──────── Records
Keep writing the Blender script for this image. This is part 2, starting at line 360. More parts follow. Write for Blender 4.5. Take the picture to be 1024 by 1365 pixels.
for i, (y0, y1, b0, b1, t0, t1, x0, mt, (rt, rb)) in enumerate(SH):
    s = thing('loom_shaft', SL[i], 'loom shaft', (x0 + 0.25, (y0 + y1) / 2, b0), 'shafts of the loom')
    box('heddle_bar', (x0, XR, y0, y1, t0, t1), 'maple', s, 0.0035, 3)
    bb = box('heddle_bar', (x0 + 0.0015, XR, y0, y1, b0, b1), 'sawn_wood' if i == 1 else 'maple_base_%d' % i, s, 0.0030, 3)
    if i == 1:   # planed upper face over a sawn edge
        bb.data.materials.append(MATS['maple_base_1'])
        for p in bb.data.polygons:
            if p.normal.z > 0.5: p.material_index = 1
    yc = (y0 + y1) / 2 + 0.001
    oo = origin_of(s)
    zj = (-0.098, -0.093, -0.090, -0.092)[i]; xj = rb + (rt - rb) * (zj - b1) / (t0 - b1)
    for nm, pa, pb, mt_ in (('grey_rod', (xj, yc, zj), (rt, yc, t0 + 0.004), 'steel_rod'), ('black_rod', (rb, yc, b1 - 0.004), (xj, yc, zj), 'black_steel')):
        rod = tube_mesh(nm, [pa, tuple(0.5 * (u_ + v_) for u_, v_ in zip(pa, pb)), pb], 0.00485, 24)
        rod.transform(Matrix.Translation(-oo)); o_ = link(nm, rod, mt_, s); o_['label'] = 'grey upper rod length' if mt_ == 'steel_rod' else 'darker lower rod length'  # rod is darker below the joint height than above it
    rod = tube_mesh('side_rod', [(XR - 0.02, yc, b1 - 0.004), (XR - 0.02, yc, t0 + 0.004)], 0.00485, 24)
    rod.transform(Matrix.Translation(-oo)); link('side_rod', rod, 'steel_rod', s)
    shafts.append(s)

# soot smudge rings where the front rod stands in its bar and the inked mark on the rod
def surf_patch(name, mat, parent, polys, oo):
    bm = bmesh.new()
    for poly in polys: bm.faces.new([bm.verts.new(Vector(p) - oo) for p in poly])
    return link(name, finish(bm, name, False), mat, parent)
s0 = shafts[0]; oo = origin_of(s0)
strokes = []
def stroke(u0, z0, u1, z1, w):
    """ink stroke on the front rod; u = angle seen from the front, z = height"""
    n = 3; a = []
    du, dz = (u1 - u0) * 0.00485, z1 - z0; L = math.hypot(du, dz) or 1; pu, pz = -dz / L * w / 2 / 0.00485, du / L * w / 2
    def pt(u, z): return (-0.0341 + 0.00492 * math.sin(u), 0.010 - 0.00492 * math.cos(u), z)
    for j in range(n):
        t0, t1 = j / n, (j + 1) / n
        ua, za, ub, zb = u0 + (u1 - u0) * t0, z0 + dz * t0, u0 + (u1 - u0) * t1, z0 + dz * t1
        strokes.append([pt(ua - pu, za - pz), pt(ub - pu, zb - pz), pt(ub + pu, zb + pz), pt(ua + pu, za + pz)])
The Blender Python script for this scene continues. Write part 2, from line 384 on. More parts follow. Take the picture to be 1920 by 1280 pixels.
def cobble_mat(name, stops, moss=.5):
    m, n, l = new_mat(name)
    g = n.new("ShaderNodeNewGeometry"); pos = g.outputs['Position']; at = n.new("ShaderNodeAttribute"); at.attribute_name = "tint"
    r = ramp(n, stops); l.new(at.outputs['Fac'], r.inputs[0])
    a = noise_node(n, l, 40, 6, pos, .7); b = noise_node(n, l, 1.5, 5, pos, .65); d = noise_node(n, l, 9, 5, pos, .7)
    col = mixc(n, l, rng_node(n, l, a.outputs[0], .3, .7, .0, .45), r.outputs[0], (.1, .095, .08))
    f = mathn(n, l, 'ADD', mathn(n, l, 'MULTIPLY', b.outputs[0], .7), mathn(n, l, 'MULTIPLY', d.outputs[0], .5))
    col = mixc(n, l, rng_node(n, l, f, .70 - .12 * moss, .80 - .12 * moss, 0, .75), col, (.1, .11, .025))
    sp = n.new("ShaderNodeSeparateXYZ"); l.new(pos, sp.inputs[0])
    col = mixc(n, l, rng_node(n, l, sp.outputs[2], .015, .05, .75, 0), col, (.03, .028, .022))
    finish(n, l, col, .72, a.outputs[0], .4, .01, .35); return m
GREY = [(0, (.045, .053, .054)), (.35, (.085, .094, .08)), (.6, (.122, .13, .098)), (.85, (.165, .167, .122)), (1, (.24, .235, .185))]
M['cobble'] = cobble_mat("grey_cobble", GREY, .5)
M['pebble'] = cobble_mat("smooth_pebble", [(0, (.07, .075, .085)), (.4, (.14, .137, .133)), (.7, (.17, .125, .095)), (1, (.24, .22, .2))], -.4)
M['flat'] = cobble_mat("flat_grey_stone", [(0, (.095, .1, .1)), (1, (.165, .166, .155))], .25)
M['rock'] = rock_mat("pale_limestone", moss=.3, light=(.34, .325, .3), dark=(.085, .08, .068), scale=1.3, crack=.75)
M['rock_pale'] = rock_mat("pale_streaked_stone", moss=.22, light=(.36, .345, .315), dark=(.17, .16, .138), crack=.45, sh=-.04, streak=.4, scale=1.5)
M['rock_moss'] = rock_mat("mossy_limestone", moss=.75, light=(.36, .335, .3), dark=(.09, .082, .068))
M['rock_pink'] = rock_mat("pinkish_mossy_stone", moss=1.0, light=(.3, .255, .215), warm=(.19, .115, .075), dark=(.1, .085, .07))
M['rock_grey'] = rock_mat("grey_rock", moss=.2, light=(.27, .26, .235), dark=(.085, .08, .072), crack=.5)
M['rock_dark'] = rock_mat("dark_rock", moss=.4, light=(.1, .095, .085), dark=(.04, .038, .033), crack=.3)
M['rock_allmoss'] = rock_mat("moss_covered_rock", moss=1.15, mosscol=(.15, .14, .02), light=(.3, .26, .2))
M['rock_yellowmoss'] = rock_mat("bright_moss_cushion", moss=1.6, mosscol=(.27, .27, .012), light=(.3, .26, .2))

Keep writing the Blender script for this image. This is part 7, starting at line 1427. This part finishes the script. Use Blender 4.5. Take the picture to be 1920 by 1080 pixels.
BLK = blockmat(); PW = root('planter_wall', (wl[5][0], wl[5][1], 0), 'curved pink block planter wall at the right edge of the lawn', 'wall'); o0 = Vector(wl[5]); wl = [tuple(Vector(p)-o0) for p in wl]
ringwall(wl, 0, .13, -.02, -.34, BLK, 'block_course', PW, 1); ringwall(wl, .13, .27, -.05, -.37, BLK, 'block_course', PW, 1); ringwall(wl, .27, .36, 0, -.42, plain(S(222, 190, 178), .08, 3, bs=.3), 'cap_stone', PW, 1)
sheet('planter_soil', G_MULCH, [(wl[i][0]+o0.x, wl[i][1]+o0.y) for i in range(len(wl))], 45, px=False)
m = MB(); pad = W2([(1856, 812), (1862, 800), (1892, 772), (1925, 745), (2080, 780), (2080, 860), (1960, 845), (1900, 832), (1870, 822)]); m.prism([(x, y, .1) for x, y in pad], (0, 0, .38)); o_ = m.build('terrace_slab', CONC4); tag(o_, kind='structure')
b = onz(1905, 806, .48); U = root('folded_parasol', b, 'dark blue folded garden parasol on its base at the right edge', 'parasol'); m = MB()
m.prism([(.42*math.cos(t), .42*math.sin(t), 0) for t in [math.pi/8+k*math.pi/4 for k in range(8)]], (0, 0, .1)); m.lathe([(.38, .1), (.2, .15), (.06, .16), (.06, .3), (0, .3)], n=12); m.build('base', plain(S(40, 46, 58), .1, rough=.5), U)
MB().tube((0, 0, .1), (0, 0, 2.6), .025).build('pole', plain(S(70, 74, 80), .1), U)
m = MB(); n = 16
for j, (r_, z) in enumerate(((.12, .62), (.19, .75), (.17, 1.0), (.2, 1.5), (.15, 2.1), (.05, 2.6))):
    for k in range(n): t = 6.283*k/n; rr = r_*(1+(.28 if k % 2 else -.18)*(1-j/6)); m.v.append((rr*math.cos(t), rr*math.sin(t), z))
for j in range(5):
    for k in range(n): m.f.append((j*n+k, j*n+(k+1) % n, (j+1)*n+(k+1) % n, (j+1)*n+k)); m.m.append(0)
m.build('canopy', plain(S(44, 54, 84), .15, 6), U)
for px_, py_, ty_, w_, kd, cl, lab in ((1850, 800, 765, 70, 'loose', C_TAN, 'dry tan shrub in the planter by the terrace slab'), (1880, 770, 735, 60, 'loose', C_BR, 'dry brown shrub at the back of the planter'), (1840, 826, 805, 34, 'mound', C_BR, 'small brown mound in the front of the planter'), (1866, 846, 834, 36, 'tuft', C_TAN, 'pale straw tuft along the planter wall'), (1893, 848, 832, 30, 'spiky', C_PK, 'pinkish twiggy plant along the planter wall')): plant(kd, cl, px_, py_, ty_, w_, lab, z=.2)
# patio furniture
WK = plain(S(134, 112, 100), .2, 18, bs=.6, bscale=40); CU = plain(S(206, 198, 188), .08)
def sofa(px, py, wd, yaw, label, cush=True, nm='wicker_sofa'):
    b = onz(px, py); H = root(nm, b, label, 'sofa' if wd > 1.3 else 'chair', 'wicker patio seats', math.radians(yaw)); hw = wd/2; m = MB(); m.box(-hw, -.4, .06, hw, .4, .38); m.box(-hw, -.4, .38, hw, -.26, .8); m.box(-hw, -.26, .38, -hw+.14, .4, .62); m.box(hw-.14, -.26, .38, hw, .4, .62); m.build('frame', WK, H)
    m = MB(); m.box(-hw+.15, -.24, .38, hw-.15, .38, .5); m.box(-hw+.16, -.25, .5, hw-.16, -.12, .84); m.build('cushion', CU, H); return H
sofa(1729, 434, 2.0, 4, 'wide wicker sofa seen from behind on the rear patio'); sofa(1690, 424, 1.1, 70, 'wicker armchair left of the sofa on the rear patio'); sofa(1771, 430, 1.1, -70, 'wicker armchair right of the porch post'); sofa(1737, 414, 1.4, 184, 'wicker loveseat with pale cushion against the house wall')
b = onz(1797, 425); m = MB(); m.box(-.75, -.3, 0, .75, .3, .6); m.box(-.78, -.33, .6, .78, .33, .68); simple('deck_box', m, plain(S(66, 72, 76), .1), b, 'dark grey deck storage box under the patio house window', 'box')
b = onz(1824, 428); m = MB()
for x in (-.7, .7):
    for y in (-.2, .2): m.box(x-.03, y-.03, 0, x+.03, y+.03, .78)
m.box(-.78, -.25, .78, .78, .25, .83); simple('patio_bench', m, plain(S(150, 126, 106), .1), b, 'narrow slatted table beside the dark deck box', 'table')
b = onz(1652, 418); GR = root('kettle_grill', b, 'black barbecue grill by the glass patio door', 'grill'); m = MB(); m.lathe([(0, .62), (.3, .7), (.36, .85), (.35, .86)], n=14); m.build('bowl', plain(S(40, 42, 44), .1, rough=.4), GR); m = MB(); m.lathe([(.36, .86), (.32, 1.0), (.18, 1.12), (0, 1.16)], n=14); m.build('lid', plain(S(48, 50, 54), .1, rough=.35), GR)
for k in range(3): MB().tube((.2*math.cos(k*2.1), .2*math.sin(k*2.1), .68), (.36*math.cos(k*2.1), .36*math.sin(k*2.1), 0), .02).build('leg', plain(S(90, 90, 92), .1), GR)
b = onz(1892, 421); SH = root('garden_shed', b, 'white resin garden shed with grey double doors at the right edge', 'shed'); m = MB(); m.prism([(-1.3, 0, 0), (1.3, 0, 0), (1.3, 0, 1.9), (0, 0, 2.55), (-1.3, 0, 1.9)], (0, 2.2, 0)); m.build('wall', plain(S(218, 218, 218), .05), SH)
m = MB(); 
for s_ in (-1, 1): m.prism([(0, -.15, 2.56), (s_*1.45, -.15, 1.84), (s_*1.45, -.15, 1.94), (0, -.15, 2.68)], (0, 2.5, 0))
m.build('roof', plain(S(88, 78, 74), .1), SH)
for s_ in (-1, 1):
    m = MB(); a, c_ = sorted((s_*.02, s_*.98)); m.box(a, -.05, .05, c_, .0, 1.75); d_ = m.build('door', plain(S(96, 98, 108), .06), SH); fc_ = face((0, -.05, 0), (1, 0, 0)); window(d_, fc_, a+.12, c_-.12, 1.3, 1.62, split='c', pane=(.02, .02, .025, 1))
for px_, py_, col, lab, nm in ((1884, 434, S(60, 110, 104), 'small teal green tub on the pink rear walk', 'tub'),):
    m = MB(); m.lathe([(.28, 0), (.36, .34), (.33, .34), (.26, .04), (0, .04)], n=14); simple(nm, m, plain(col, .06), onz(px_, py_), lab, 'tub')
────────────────
Stated exercise
Locate all lines that include the word "picture" and copy them out.

Answer to the exercise
Keep writing the Blender script for this image. This is part 2, starting at line 360. More parts follow. Write for Blender 4.5. Take the picture to be 1024 by 1365 pixels.
The Blender Python script for this scene continues. Write part 2, from line 384 on. More parts follow. Take the picture to be 1920 by 1280 pixels.
Keep writing the Blender script for this image. This is part 7, starting at line 1427. This part finishes the script. Use Blender 4.5. Take the picture to be 1920 by 1080 pixels.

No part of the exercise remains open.